start

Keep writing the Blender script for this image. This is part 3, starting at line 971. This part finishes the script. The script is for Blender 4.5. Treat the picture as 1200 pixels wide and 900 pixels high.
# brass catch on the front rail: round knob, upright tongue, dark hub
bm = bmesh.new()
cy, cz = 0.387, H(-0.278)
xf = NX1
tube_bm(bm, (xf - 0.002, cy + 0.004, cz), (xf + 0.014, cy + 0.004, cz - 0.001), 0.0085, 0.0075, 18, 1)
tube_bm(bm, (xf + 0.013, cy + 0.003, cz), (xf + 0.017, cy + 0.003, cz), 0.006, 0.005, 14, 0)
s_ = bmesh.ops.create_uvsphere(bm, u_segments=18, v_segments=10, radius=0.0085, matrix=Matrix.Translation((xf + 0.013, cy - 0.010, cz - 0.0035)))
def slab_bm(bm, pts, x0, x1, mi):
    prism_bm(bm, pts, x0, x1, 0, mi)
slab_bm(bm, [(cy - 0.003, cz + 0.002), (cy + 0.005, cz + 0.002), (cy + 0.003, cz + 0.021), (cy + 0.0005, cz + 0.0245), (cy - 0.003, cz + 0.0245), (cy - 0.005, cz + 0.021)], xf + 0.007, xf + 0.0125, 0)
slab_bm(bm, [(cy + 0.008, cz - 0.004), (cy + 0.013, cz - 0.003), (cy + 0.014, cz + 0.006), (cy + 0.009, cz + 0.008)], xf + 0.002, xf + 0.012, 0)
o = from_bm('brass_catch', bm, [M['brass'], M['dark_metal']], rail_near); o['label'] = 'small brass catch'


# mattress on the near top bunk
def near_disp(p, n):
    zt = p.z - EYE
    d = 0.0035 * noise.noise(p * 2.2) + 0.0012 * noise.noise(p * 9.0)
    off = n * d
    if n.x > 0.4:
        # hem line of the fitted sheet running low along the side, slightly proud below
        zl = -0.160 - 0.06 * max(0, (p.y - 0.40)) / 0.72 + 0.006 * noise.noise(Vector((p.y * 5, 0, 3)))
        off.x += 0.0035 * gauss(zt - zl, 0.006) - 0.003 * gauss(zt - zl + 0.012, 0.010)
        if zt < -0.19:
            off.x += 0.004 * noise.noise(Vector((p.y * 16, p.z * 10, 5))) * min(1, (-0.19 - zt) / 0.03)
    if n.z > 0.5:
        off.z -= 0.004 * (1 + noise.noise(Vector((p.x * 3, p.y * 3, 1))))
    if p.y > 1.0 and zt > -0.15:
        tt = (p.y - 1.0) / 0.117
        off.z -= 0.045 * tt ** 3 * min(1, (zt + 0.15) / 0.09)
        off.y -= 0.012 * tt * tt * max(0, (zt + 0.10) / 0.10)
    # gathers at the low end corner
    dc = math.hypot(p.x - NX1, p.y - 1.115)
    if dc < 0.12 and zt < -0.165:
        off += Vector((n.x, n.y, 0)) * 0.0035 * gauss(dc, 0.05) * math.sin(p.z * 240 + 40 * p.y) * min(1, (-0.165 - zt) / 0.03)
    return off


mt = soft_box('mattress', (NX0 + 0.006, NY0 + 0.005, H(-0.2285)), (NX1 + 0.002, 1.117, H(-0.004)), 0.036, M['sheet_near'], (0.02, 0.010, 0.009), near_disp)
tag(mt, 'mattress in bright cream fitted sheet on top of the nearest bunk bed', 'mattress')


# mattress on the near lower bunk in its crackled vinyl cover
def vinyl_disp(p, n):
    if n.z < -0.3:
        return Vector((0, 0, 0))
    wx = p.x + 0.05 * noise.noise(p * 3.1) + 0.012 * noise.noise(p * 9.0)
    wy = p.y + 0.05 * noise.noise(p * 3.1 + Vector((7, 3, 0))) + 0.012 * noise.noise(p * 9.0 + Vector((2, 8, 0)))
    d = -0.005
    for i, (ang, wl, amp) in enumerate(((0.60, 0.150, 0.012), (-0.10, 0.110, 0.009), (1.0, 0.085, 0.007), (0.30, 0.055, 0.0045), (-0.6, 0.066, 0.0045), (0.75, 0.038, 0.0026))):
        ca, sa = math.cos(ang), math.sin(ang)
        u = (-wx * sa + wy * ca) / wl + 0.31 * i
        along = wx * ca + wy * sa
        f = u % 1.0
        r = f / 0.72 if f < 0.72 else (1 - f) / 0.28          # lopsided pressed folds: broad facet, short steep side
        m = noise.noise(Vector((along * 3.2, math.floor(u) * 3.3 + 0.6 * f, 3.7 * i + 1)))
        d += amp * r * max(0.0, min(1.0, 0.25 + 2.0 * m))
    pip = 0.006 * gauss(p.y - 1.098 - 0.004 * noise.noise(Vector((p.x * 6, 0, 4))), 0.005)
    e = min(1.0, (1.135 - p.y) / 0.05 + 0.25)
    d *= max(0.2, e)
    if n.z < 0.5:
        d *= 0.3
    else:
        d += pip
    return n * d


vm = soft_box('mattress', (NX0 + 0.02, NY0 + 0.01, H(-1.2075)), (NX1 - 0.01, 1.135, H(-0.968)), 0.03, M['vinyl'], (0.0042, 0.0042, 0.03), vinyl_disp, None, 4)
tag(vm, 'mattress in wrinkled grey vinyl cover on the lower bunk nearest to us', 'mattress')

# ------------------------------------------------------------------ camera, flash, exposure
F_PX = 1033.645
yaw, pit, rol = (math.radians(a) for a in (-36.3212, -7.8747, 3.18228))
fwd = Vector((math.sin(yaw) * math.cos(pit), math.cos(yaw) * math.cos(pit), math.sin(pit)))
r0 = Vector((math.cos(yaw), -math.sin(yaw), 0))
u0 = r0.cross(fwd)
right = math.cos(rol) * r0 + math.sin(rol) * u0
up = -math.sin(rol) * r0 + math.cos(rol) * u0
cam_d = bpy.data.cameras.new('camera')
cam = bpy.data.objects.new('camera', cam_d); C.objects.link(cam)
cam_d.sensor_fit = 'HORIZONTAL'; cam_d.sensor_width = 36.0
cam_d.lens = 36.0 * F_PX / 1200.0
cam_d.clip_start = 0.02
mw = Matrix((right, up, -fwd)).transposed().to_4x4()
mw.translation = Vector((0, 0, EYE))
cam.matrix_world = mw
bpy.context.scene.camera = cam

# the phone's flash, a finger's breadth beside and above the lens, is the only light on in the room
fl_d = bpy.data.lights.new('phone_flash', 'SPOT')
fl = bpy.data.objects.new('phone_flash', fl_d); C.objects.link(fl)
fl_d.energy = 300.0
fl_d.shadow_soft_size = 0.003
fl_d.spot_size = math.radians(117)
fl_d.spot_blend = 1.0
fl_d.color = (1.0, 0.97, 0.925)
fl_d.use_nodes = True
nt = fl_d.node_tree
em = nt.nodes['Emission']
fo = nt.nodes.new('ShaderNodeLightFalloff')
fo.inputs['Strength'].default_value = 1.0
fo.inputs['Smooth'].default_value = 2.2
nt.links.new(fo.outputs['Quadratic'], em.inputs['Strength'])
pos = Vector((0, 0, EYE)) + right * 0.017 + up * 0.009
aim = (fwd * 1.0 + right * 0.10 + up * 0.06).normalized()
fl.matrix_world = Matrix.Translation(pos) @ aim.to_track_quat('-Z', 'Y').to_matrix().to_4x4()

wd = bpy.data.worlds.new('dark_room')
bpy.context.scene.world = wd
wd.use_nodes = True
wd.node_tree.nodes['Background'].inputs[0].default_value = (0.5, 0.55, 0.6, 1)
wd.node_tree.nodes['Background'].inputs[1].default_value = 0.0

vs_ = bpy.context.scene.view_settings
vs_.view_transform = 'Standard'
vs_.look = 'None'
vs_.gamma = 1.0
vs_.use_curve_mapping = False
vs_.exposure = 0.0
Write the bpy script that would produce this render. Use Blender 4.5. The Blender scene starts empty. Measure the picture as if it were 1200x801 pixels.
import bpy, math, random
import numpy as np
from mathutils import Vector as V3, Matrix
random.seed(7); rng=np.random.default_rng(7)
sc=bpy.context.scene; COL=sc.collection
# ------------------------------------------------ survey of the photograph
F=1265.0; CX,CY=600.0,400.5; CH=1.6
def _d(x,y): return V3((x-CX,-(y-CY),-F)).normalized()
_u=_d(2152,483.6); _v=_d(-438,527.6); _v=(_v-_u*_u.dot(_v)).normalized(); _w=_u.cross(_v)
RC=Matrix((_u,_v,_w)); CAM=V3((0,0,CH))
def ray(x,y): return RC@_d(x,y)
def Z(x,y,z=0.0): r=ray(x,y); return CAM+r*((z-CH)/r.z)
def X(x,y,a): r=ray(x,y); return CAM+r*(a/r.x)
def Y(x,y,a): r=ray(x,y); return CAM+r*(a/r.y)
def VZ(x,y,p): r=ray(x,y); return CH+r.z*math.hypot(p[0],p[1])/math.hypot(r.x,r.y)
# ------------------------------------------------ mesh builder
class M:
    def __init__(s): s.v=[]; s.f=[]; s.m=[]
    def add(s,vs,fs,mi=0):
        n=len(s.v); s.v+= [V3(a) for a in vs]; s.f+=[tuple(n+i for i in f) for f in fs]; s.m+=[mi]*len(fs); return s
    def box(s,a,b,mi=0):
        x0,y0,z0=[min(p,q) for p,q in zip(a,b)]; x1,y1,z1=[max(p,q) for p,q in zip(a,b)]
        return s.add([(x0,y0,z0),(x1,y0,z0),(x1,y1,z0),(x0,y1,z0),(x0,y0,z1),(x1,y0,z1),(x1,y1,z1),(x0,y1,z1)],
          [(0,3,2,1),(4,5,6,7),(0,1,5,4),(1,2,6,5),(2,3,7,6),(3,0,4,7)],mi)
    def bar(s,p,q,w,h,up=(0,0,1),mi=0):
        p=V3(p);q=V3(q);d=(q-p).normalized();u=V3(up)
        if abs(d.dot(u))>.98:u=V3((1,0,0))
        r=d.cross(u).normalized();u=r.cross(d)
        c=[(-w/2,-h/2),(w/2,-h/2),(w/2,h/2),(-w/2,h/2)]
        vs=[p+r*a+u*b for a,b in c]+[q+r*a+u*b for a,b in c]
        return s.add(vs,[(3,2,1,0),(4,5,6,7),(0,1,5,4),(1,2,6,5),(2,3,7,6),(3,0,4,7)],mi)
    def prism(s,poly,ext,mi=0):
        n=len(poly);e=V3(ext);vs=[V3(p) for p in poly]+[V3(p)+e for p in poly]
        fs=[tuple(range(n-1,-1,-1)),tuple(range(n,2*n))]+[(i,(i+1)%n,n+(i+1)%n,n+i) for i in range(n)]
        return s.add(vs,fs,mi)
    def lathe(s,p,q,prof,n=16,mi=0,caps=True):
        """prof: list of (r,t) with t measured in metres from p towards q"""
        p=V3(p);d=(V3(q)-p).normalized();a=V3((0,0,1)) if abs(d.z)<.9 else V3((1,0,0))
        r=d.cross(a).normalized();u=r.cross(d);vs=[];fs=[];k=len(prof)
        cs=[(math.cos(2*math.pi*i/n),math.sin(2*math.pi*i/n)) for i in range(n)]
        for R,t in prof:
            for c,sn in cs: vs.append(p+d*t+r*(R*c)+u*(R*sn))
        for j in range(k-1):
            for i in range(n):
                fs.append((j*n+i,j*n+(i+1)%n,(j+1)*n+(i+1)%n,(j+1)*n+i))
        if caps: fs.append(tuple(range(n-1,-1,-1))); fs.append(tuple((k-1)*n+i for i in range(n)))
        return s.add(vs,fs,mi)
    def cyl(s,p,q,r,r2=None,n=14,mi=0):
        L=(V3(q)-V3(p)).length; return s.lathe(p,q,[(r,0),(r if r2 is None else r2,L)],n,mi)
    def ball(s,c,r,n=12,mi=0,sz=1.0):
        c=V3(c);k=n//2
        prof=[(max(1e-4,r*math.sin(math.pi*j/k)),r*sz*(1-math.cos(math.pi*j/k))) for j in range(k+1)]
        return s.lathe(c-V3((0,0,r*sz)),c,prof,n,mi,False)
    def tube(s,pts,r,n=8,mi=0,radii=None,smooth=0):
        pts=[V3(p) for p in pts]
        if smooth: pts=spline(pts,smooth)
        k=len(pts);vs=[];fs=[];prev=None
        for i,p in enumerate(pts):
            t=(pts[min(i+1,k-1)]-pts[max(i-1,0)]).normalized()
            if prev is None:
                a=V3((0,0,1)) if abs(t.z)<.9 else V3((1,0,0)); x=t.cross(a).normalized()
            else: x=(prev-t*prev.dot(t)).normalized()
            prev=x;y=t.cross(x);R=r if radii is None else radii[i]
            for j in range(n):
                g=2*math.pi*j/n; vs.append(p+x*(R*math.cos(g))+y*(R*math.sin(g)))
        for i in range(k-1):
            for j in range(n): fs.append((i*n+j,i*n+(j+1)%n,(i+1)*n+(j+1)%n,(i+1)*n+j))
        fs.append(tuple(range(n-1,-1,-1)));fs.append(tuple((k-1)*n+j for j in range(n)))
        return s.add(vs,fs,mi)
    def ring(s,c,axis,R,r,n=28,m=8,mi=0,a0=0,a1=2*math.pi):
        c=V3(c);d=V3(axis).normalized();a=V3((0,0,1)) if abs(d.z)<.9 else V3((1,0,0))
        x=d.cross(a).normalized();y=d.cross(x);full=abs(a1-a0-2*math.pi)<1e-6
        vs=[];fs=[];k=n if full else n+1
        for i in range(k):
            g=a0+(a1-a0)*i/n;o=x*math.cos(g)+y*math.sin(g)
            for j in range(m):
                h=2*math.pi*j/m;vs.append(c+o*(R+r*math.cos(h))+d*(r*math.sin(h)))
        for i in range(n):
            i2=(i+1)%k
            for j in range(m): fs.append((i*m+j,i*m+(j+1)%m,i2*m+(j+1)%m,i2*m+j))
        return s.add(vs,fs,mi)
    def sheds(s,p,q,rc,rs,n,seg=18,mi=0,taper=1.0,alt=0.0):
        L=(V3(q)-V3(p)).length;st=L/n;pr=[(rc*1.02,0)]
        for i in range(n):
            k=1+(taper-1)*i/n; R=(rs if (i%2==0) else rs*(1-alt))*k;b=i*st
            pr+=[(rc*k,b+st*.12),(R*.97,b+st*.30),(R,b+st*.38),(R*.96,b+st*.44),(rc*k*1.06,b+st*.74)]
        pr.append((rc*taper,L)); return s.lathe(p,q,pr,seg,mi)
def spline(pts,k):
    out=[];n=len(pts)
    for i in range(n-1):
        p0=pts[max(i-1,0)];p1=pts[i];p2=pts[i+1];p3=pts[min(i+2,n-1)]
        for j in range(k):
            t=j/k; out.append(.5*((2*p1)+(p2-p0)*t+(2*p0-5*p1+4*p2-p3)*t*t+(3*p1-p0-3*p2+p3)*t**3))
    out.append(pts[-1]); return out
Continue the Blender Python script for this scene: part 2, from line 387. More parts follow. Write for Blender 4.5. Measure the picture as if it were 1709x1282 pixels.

end

• **YOUR INSTRUCTIONS**
Look above and repeat, character for character, the lines from the first one to the line with "o['label'] = 'small brass catch'", counting both.

• **TASK RESULT**
Keep writing the Blender script for this image. This is part 3, starting at line 971. This part finishes the script. The script is for Blender 4.5. Treat the picture as 1200 pixels wide and 900 pixels high.
# brass catch on the front rail: round knob, upright tongue, dark hub
bm = bmesh.new()
cy, cz = 0.387, H(-0.278)
xf = NX1
tube_bm(bm, (xf - 0.002, cy + 0.004, cz), (xf + 0.014, cy + 0.004, cz - 0.001), 0.0085, 0.0075, 18, 1)
tube_bm(bm, (xf + 0.013, cy + 0.003, cz), (xf + 0.017, cy + 0.003, cz), 0.006, 0.005, 14, 0)
s_ = bmesh.ops.create_uvsphere(bm, u_segments=18, v_segments=10, radius=0.0085, matrix=Matrix.Translation((xf + 0.013, cy - 0.010, cz - 0.0035)))
def slab_bm(bm, pts, x0, x1, mi):
    prism_bm(bm, pts, x0, x1, 0, mi)
slab_bm(bm, [(cy - 0.003, cz + 0.002), (cy + 0.005, cz + 0.002), (cy + 0.003, cz + 0.021), (cy + 0.0005, cz + 0.0245), (cy - 0.003, cz + 0.0245), (cy - 0.005, cz + 0.021)], xf + 0.007, xf + 0.0125, 0)
slab_bm(bm, [(cy + 0.008, cz - 0.004), (cy + 0.013, cz - 0.003), (cy + 0.014, cz + 0.006), (cy + 0.009, cz + 0.008)], xf + 0.002, xf + 0.012, 0)
o = from_bm('brass_catch', bm, [M['brass'], M['dark_metal']], rail_near); o['label'] = 'small brass catch'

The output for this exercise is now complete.